• Work to be completed: Each line from the start of the data below through the one containing "obj('sticker_print', bm, M['mark'], stc)" must be reproduced exactly.

• Supplied material:

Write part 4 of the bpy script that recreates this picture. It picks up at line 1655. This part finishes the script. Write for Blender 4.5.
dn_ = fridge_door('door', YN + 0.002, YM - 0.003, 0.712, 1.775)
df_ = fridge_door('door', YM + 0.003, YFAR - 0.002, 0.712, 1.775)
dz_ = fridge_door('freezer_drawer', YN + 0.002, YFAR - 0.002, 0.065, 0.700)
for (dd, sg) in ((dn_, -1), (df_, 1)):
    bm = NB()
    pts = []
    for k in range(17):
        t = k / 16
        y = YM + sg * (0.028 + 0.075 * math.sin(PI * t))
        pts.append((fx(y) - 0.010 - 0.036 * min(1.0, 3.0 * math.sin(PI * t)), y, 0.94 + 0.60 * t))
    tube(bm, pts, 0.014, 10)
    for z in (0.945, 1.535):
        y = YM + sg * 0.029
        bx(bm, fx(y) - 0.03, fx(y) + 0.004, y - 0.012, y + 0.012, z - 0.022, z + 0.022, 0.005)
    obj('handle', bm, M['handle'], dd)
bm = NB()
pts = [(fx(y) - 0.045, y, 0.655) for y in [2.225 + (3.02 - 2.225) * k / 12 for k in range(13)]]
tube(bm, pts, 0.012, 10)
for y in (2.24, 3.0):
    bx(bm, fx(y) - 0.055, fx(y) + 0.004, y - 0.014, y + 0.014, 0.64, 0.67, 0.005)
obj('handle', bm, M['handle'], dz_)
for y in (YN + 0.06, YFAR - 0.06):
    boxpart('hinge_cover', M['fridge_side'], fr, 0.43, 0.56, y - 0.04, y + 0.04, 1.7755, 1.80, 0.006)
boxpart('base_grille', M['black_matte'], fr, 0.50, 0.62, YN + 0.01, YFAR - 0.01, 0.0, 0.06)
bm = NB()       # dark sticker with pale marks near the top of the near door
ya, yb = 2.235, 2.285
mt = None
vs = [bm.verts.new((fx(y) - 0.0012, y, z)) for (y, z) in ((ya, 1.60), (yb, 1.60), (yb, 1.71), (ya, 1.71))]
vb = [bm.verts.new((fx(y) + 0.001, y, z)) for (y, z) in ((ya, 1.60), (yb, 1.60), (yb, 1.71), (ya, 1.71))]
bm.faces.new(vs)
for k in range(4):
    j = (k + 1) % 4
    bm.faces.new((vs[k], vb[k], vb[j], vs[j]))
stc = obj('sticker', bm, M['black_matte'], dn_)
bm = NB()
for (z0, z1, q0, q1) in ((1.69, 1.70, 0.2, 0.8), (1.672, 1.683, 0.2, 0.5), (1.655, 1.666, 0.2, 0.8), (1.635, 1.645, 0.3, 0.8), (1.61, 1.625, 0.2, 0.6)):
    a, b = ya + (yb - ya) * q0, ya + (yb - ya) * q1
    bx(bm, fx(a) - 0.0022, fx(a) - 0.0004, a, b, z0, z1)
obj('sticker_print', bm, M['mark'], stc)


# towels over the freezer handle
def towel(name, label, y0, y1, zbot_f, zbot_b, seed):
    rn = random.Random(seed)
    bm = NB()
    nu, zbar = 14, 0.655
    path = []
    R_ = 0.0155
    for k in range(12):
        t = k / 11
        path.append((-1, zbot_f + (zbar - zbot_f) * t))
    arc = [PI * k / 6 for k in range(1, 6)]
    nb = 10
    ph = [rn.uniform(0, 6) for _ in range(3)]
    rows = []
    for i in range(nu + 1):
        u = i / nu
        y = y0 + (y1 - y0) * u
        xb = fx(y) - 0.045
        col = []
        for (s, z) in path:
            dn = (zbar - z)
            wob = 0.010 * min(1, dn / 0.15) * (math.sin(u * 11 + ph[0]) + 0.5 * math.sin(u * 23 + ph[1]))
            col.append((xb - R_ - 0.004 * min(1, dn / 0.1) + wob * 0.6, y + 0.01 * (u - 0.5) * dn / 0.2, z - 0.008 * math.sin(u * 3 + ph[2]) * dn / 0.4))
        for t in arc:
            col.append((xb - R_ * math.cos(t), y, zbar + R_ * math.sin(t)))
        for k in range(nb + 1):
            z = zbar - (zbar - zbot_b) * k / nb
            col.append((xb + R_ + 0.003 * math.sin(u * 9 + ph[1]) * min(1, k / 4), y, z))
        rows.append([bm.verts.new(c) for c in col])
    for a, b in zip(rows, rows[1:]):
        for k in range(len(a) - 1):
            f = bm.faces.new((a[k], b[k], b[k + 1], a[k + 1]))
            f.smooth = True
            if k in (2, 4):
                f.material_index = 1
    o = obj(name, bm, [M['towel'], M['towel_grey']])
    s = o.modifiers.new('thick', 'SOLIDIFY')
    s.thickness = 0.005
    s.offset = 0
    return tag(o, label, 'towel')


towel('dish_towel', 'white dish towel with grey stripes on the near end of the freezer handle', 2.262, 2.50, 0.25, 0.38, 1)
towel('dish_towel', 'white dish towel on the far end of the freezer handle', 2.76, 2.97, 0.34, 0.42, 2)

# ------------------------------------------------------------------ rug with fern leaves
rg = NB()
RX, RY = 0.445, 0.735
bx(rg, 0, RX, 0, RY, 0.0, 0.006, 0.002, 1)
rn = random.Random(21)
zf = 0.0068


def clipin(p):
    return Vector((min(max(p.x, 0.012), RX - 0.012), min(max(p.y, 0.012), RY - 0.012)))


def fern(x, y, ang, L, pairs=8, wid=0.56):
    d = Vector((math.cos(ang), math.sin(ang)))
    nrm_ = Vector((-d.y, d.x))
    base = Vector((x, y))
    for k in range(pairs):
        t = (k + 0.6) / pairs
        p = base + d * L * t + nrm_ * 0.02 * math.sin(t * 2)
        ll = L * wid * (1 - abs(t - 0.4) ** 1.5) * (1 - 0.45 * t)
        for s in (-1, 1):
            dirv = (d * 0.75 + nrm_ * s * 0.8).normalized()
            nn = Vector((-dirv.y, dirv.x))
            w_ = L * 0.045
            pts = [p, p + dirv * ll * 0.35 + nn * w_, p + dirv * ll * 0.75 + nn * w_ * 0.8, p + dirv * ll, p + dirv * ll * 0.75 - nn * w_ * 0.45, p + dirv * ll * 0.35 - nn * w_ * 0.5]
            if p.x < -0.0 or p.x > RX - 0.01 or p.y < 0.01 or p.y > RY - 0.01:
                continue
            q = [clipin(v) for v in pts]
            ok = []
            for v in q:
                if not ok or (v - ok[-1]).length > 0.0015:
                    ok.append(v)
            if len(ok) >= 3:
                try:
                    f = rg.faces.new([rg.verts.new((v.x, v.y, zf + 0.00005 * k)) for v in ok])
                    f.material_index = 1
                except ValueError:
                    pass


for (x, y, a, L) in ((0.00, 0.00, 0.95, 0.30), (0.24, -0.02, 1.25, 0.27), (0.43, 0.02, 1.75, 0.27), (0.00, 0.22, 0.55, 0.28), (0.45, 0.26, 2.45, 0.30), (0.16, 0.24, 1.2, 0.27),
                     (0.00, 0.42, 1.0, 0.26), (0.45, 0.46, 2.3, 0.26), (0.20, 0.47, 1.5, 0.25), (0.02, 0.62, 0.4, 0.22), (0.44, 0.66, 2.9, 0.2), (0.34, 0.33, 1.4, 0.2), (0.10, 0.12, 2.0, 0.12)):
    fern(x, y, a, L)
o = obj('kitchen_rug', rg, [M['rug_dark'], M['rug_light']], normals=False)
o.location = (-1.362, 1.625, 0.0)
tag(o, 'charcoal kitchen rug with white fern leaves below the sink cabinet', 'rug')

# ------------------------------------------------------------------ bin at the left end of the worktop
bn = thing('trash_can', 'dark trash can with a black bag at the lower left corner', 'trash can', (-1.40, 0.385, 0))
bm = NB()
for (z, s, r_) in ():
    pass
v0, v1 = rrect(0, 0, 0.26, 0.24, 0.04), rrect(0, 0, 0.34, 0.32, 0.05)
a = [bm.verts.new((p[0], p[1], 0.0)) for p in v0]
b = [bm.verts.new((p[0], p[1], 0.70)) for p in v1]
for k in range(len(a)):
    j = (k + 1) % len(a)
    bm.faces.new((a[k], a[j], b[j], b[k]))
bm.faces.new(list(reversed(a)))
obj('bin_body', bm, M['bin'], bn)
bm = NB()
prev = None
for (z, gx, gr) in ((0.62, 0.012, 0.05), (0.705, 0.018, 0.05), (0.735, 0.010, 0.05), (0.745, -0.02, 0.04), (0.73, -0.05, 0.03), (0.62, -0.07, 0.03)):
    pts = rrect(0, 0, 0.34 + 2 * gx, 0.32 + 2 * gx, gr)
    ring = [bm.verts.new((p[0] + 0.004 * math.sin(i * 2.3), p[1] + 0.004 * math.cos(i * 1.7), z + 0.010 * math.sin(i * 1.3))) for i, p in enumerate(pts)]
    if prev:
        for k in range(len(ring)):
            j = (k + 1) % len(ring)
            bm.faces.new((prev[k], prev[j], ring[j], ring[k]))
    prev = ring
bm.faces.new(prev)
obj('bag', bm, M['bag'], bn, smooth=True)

• Result of the exercise:
Write part 4 of the bpy script that recreates this picture. It picks up at line 1655. This part finishes the script. Write for Blender 4.5.
dn_ = fridge_door('door', YN + 0.002, YM - 0.003, 0.712, 1.775)
df_ = fridge_door('door', YM + 0.003, YFAR - 0.002, 0.712, 1.775)
dz_ = fridge_door('freezer_drawer', YN + 0.002, YFAR - 0.002, 0.065, 0.700)
for (dd, sg) in ((dn_, -1), (df_, 1)):
    bm = NB()
    pts = []
    for k in range(17):
        t = k / 16
        y = YM + sg * (0.028 + 0.075 * math.sin(PI * t))
        pts.append((fx(y) - 0.010 - 0.036 * min(1.0, 3.0 * math.sin(PI * t)), y, 0.94 + 0.60 * t))
    tube(bm, pts, 0.014, 10)
    for z in (0.945, 1.535):
        y = YM + sg * 0.029
        bx(bm, fx(y) - 0.03, fx(y) + 0.004, y - 0.012, y + 0.012, z - 0.022, z + 0.022, 0.005)
    obj('handle', bm, M['handle'], dd)
bm = NB()
pts = [(fx(y) - 0.045, y, 0.655) for y in [2.225 + (3.02 - 2.225) * k / 12 for k in range(13)]]
tube(bm, pts, 0.012, 10)
for y in (2.24, 3.0):
    bx(bm, fx(y) - 0.055, fx(y) + 0.004, y - 0.014, y + 0.014, 0.64, 0.67, 0.005)
obj('handle', bm, M['handle'], dz_)
for y in (YN + 0.06, YFAR - 0.06):
    boxpart('hinge_cover', M['fridge_side'], fr, 0.43, 0.56, y - 0.04, y + 0.04, 1.7755, 1.80, 0.006)
boxpart('base_grille', M['black_matte'], fr, 0.50, 0.62, YN + 0.01, YFAR - 0.01, 0.0, 0.06)
bm = NB()       # dark sticker with pale marks near the top of the near door
ya, yb = 2.235, 2.285
mt = None
vs = [bm.verts.new((fx(y) - 0.0012, y, z)) for (y, z) in ((ya, 1.60), (yb, 1.60), (yb, 1.71), (ya, 1.71))]
vb = [bm.verts.new((fx(y) + 0.001, y, z)) for (y, z) in ((ya, 1.60), (yb, 1.60), (yb, 1.71), (ya, 1.71))]
bm.faces.new(vs)
for k in range(4):
    j = (k + 1) % 4
    bm.faces.new((vs[k], vb[k], vb[j], vs[j]))
stc = obj('sticker', bm, M['black_matte'], dn_)
bm = NB()
for (z0, z1, q0, q1) in ((1.69, 1.70, 0.2, 0.8), (1.672, 1.683, 0.2, 0.5), (1.655, 1.666, 0.2, 0.8), (1.635, 1.645, 0.3, 0.8), (1.61, 1.625, 0.2, 0.6)):
    a, b = ya + (yb - ya) * q0, ya + (yb - ya) * q1
    bx(bm, fx(a) - 0.0022, fx(a) - 0.0004, a, b, z0, z1)
obj('sticker_print', bm, M['mark'], stc)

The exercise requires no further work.